Experience Economy: Yeti

You know the Render Experiences team is all about the experience. And The Experience Economy (our manifesto) tells us you can charge a premium price for a product or service as long as you're staging an experience.

During our recent travels, we were able to experience the new Yeti flagship store in Austin, TX, which is thriving due in large part to their incorporation of many tenets of The Experience Economy.

Three things you should know about this space:

  1. It is the only place (physical or online) in the country where you can customize your Yeti cooler and products with your choice of buckles and latches.

  2. They don't just want to sell you a cooler but also the lifestyle of owning one of their coolers (the bar, cornhole, boat, etc).

  3. In a world where technology is difficult to manage and maintain, they threw people at their customers. Lots of staff around to help chat with you about their products and help you customize your experience.

Biggest missed opportunity: They didn't set expectations about how to best experience the store or why we should explore all the experiential pieces.

Memory we'll have forever: We overheard them tell a customer from Illinois that if he were to customize his Yeti cooler, he'd only be 1 out of about 20 people in the entire state of Illinois to own a customized Yeti. Talk about captializing on the values of discovery and provenance!

The Great Debate: Technology

Technology, technology, technology. Just because we can doesn't always mean we should. We field a lot of questions about installing technology into Welcome/Visitor Centers - the content that should be on them, the right size, etc.

In our experience, technology can be cool in a Welcome Center space if it's done well. Touchscreens are all the rage, but they are expensive to install and update. We also find families don't want their choices on a touchscreen revealed to a crowded lobby area.

So, consider kicking it old school if you're looking for a way to engage families. Recently on a trip to my hometown, Dallas, TX, my family visited the Perot Museum of Nature and Science. We saw a special exhibit with unique collections of items - collections of Pez dispensers, Stars Wars memorabilia, historic Texas currency, and more. The display to the right included sticky notes and pencils and invited guests to write down what they collect.

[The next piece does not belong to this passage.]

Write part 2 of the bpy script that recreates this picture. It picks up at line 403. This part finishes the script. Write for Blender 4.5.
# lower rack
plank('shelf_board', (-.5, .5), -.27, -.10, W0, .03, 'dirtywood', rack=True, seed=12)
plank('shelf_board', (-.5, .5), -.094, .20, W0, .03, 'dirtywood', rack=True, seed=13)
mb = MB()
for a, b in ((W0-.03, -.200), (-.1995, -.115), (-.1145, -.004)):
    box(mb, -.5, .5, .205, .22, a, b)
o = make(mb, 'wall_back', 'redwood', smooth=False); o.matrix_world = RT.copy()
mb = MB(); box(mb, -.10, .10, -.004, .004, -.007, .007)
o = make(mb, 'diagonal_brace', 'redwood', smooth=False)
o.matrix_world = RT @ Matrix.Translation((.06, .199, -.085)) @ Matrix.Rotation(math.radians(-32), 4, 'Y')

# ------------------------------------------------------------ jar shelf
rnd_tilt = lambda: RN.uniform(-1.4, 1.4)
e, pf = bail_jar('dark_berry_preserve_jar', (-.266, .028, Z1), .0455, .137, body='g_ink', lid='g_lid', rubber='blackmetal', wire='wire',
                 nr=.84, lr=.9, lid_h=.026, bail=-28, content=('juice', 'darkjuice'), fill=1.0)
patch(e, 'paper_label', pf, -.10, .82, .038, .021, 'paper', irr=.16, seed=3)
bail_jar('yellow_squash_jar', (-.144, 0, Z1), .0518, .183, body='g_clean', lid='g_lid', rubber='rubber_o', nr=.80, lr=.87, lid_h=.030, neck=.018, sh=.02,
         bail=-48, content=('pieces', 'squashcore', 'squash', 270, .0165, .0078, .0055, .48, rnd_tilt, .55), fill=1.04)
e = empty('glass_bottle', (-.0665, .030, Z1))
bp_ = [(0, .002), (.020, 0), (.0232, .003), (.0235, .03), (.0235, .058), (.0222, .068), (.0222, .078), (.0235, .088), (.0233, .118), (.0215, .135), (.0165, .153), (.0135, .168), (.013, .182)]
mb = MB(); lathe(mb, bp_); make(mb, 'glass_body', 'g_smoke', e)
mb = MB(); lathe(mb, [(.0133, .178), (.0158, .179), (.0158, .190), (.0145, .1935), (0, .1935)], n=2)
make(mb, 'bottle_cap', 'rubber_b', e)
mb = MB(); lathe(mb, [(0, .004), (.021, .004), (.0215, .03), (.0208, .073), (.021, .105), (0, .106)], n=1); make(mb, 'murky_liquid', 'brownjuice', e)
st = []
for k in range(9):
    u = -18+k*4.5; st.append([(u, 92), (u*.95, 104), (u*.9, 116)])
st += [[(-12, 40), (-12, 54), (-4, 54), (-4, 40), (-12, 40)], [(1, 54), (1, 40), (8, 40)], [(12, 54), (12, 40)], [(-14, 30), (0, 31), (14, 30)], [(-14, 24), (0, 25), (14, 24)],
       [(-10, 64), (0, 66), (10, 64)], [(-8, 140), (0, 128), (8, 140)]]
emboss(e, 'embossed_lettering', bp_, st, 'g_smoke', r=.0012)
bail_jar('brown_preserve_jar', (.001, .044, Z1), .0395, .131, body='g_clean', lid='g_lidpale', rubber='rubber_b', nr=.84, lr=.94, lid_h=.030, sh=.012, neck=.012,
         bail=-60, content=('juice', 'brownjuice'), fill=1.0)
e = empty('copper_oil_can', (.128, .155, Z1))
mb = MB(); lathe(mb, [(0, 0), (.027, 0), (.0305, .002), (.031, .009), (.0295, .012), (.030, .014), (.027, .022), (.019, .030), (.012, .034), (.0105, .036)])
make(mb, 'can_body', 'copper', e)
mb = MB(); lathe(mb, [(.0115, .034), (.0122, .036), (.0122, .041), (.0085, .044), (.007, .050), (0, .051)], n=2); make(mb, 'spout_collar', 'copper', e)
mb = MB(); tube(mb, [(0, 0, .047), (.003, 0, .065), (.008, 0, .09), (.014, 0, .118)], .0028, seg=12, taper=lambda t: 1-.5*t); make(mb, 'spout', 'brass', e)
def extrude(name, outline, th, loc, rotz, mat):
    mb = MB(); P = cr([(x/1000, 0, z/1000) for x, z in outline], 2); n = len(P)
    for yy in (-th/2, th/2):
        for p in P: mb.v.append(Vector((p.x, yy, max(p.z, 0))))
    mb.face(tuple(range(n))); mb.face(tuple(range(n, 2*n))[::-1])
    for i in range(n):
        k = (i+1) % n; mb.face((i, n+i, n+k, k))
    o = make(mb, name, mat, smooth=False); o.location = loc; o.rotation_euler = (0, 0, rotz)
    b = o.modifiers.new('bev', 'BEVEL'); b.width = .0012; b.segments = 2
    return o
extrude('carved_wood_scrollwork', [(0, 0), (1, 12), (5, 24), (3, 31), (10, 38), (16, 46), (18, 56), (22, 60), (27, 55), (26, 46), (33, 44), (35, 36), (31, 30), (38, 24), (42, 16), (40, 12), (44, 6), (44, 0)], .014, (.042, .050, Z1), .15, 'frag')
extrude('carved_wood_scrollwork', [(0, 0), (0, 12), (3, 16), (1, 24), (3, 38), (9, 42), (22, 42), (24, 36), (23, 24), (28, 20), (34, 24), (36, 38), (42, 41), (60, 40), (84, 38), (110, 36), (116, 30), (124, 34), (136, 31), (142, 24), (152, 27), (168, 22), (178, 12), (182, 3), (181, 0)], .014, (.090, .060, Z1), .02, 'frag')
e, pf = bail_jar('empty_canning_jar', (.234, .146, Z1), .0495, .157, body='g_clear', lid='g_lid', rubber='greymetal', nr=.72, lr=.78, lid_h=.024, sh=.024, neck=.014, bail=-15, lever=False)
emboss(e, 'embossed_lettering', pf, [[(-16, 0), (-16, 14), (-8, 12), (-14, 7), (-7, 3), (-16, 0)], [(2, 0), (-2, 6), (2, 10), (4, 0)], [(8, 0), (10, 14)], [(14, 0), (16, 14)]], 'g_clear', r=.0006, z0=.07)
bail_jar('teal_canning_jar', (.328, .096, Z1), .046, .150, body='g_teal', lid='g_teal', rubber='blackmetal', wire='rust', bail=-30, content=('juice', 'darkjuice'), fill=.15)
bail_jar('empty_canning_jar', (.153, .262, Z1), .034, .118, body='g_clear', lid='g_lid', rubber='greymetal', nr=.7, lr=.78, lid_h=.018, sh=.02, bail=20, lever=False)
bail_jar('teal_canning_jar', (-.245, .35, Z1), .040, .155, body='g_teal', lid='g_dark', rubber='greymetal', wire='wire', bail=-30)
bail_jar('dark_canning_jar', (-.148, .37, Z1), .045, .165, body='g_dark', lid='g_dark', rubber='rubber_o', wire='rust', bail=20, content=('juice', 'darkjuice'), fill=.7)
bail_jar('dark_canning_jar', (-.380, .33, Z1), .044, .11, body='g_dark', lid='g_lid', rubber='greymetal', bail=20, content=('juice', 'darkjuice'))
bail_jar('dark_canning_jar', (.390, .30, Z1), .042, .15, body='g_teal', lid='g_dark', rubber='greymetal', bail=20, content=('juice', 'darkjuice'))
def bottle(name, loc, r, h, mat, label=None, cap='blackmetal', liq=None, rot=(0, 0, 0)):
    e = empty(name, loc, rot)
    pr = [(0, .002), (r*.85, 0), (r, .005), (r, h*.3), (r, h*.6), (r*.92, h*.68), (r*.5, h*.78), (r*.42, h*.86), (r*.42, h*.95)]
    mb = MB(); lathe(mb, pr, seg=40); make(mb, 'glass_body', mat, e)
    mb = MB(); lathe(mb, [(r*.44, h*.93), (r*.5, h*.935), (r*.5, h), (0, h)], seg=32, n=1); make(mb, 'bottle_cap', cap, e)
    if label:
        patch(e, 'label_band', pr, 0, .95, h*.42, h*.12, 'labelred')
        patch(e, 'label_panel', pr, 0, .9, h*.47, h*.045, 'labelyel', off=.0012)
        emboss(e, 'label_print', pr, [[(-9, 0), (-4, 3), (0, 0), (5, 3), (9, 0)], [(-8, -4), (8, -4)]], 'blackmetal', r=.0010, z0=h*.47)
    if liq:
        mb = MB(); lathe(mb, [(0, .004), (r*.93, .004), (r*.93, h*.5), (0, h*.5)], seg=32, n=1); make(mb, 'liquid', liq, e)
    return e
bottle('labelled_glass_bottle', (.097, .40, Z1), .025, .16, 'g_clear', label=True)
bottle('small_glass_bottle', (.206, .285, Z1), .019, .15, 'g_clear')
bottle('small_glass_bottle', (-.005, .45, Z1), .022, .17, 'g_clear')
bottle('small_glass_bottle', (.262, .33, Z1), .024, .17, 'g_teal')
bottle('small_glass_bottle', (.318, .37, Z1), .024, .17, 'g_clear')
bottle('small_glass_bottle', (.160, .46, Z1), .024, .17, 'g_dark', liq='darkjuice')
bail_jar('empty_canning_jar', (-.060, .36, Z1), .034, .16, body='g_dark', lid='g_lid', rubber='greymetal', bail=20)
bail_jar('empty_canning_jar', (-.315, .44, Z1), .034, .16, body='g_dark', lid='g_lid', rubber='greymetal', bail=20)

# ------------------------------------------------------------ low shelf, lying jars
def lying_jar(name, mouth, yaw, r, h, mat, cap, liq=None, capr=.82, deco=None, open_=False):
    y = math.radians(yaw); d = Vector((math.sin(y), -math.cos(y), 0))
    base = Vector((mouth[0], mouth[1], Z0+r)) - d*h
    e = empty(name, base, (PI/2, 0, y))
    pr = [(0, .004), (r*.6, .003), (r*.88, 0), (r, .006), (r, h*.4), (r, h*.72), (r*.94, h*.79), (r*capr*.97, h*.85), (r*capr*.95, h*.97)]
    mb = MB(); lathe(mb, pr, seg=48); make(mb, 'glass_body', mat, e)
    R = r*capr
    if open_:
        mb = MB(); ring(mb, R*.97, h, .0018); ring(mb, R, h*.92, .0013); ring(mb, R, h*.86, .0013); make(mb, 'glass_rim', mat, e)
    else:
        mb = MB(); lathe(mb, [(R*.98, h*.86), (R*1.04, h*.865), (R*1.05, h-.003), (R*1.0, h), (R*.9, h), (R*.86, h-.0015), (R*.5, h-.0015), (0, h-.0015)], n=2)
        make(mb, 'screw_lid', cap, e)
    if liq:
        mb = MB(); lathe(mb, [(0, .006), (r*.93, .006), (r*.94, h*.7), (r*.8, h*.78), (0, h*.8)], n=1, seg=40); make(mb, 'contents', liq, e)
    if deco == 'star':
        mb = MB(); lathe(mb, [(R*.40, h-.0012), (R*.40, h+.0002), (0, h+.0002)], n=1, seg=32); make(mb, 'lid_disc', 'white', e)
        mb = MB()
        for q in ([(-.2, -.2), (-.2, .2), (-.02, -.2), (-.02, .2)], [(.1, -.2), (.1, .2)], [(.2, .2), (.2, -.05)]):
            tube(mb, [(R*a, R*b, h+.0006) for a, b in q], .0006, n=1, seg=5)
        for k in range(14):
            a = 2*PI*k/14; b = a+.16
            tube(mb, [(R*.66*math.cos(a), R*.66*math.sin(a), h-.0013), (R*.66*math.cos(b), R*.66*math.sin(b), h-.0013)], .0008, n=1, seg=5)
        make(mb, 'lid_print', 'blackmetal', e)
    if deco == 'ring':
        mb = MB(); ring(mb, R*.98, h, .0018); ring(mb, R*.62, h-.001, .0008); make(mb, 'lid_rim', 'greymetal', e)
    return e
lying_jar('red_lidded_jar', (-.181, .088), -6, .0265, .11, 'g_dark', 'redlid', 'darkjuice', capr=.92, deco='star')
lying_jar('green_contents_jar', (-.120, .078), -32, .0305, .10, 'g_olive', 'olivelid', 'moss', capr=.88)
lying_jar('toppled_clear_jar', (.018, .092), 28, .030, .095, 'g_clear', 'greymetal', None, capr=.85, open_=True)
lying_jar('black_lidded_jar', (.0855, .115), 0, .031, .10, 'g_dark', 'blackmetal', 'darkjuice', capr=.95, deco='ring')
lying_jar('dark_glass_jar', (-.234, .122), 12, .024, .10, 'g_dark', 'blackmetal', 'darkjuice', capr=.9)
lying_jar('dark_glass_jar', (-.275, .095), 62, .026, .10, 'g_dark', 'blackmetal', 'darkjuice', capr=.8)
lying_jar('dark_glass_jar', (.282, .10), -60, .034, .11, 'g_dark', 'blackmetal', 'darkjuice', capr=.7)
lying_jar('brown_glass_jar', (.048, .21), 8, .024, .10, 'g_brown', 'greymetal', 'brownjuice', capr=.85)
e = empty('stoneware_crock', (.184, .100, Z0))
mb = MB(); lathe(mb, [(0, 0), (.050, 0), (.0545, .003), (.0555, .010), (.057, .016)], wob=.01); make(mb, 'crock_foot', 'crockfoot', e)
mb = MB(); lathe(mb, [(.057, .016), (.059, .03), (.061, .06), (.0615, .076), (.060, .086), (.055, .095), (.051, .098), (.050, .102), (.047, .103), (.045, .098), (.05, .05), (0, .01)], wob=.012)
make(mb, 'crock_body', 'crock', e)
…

What did my 12-year-old say was one of his favorite things in the museum? Reading the sticky notes that other visitors had left on the board.

To the right: So easy and fun even Gigi (my mom) and 5-year-old nephews wanted to share what they collect.

Technology can be flashy, but that doesn't make it memorable. Keep it simple (for you and your guests)!

TL;DR - High touch doesn't have to be high tech.

Yes, his hair is blue/green. It was a summer phase. 

Yes, his hair is blue/green. It was a summer phase. 

The Fix Is In

No Quiz Show here, just clothes on clothes on clothes.

I recently opted into my first Stitch Fix. It's been on our experience radar for awhile, and it was time I took the plunge. As someone who travels often, hates clothes shopping, and lives in a somewhat rural area, Stitch Fix seemed like a good fit for me. (All the puns.)

My two favorite parts:

  1. Stitch Fix seems to understand that setting expectations is key. They reinforce their process several times - on their website when you sign up, again in your confirmation email, right when you open the box (see left) and again on your order form. You're never lost along the way.
  2. Part of the process of getting the right items sent to you is a labor-intensive, detailed online questionnaire. Aside from me putting in clothes sizes and determining how much I would spend per piece, there were a lot of questions about my personality. Am I a top & jeans or more a dresses kind of gal? Do I wear a lot of gold jewelry, silver or a good mix of both?

My favorite part was getting to look at clothes collections and rate them from "Hate It" to "Love It" (see example below). This is where I feel like I truly revealed my style and what I was looking for in clothes.

The last piece of the process was Stitch Fix asking to peruse my social networks (see below). What better way to get to know me than to look at social media that I've been curating for years? My stylist gets to see what I normally wear and the personality behind it.

From this experience, two questions for you:

  1. If you have a super-detailed campus visit, a cumbersome registration process or complex directions on how to arrive to campus, what else can you do to set expectations beyond a confirmation email? That's just one touch point - what are other mediums you can use?
  2. The registration process is often the same at every institution. Name, address, what year you intend to enroll, potential major... But are you really getting to know students? Should you be asking for an Instagram account or a LinkedIn profile to help make the visit as personalized as possible?

And just in case anyone is dying to know - I kept one very soft, cream-colored sweater from my Fix that is sure to keep me warm on winter campus tours!